Se promulgó la ley de Amnistía sin disimular que se trataba de un indecoroso cambalache de compraventa de votos parlamentarios a plena luz del día. La llamada ley del “solo sí es sí”, o la “ley trans”, demostraron que cualquier texto puede convertirse en ley, por muy disparatado e irreflexivo que sea, mientras la “ley de memoria democrática” reveló que, en lo que se refiere a legislar y reescribir el pasado, la ficción de “1984” de George Orwell puede ser superada y rebasada por la realidad. Sánchez intentó impulsar la llamada “Ley Begoña”, para entorpecer la actuación de la acusación popular, justo cuando las investigaciones judiciales acorralaban a su esposa. El presidente se arrancaba así el velo de la ignorancia de Rawls, lo rasgaba, pisoteaba y lanzaba ostentosamente a la hoguera. Sus leyes ómnibus, capaces de mezclar en el mismo texto asuntos tan dispares como la revalorización de las pensiones con la entrega de un edificio en Paris al PNV, pusieron de manifiesto que los procedimientos se fundamentan en el capricho y la arbitrariedad, mientras las propias leyes tienen como única finalidad asegurar, a toda costa, la continuidad de Sánchez en el poder.

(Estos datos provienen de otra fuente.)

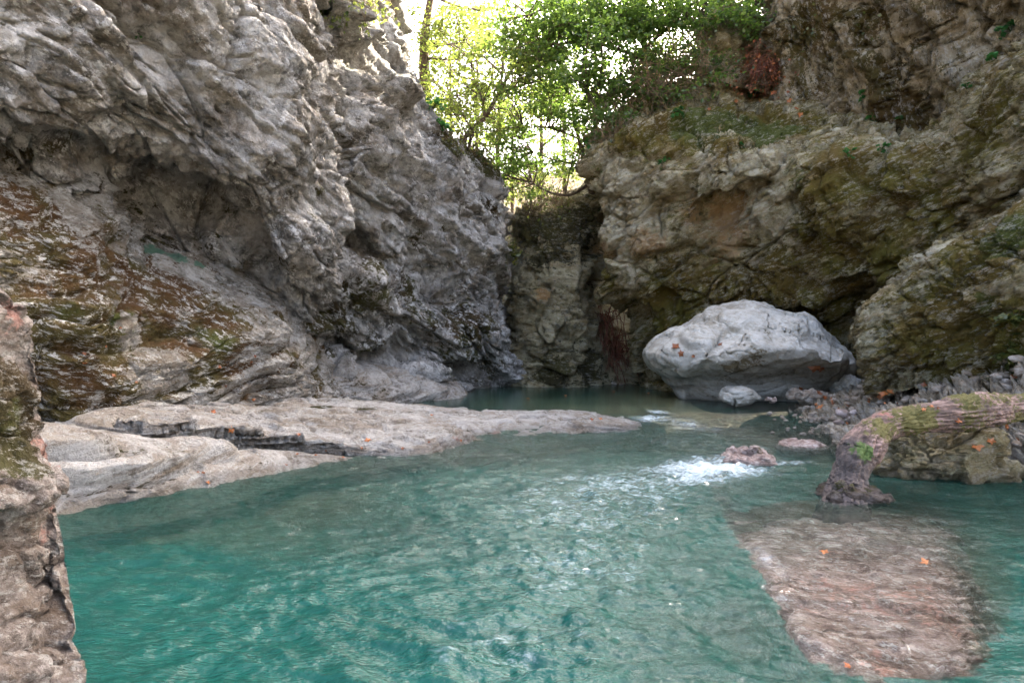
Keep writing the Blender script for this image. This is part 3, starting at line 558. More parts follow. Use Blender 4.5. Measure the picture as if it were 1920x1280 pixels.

Desgraciadamente, en España solo existe cierta polémica cuando se tramita una ley. Una vez aprobada y publicada, se convierte en las tablas de la ley, que todo el mundo acata acríticamente. Quizá no hayamos llegado al punto extremo de Eichmann, donde la obligación moral sea desobedecer las leyes, pero es un deber cívico criticarlas, protestar con firmeza, denunciar permanentemente que son injustas, ilegítimas, sesgadas, malintencionadas, interesadas y chapuceras. Porque la pasividad implica complicidad en la banalización del mal.
Señalaba Joaquín Costa en “Oligarquía y Caciquismo” (1902) que España requería un “cirujano de hierro” para remediar sus males. Más de un siglo después, lo que realmente necesita es un jardinero de hierro, capaz de podar, seguramente con motosierra, la inmensa jungla legal, esa gigantesca maleza de leyes retorcidas y contraproducentes, hasta moldear un diáfano jardín con pocas leyes, claras, justas y sencillas.